Base-closing commission takes issue with Pentagon plan

Liz Sidoti: The Associated Press

WASHINGTON — A federal commission approved all but 14 percent of Defense Secretary Donald H. Rumsfeld’s recommendations for closing or consolidating U.S. military bases — but it also took issue with the Pentagon in a final report sent to President Bush.

The nine-member panel said the Defense Department overestimated savings by $30 billion and that some of the proposals for streamlining the Army, Navy and Air Force might have made the services less efficient.

Also, the commission questioned whether the restructuring should have been postponed until a major review of the national defense strategy was finished. And the commission said it was hampered by what it called a failure of the Defense and Homeland Security departments to coordinate and define where homeland defense ends and homeland security begins.

“A gray area of overlap between these two distinct but related spheres of authority and responsibility persists despite four years’ having elapsed since the September 11, 2001, terrorist attacks,” the report chided.

The base-closing process “could have been a prime opportunity to shrink this gray and inherently nebulous boundary” had the two departments coordinated on the base-closing plan, the commission said.

The president now must decide whether to accept the panel’s plan. Last month, Bush, using the commission’s nickname, told reporters, “In order for the process to be nonpolitical, it’s very important to make it clear that the decision of BRAC will stand, as far as I am concerned.”
Bush could reject the report altogether or send it back to the commission for more changes.

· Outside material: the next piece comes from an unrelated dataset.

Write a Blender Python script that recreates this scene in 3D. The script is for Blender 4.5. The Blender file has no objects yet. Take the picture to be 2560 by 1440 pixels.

Pentagon spokesman Bryan Whitman would not say whether Rumsfeld, who has expressed reservations about some of the commission’s changes, will recommend approval or rejection of the report.

Overall, the commission signed off on roughly 86 percent of what Rumsfeld recommended. That’s on par with previous years, when commissions changed only about 15 percent of what the Pentagon proposed.

After Congress receives the report from the president, lawmakers have 45 days to block it. The report will become law unless the House and the Senate pass a joint resolution objecting to it. That has never occurred in previous base-closing rounds.

The Pentagon has claimed its plan would save about $49 billion over 20 years, but the commission said in its final report that the Pentagon wrongly attributed most of the savings to the relocation of 26,830 military personnel to other facilities.

Agreeing with an earlier assessment by the Government Accountability Office, the commission said taxpayers would not see actual savings simply by moving personnel from one base to another. Those workers’ jobs would have to be eliminated for savings to be realized, it said.

If the personnel “savings” were not included, the commission said, the Pentagon plan would save only $19 billion.

While the Pentagon aimed to increase “jointness” among the service branches by streamlining operations and support across the Army, Navy and Air Force, “very few of the hundreds of proposals increased jointness, and some actually decreased or removed joint and cross-service connections,” the panel said in the report.

It said Rumsfeld’s recommendations “will not move the ball across the jointness goal line” but that the commission’s changes “will help move the ball down the field.”

The commission also said the completion of the upcoming report on national defense strategy, called the Quadrennial Defense Review, “may have better informed and assisted the commission in making its final decisions.” The panel suggested that future rounds of base closings should be done only after such major strategic reviews are finished.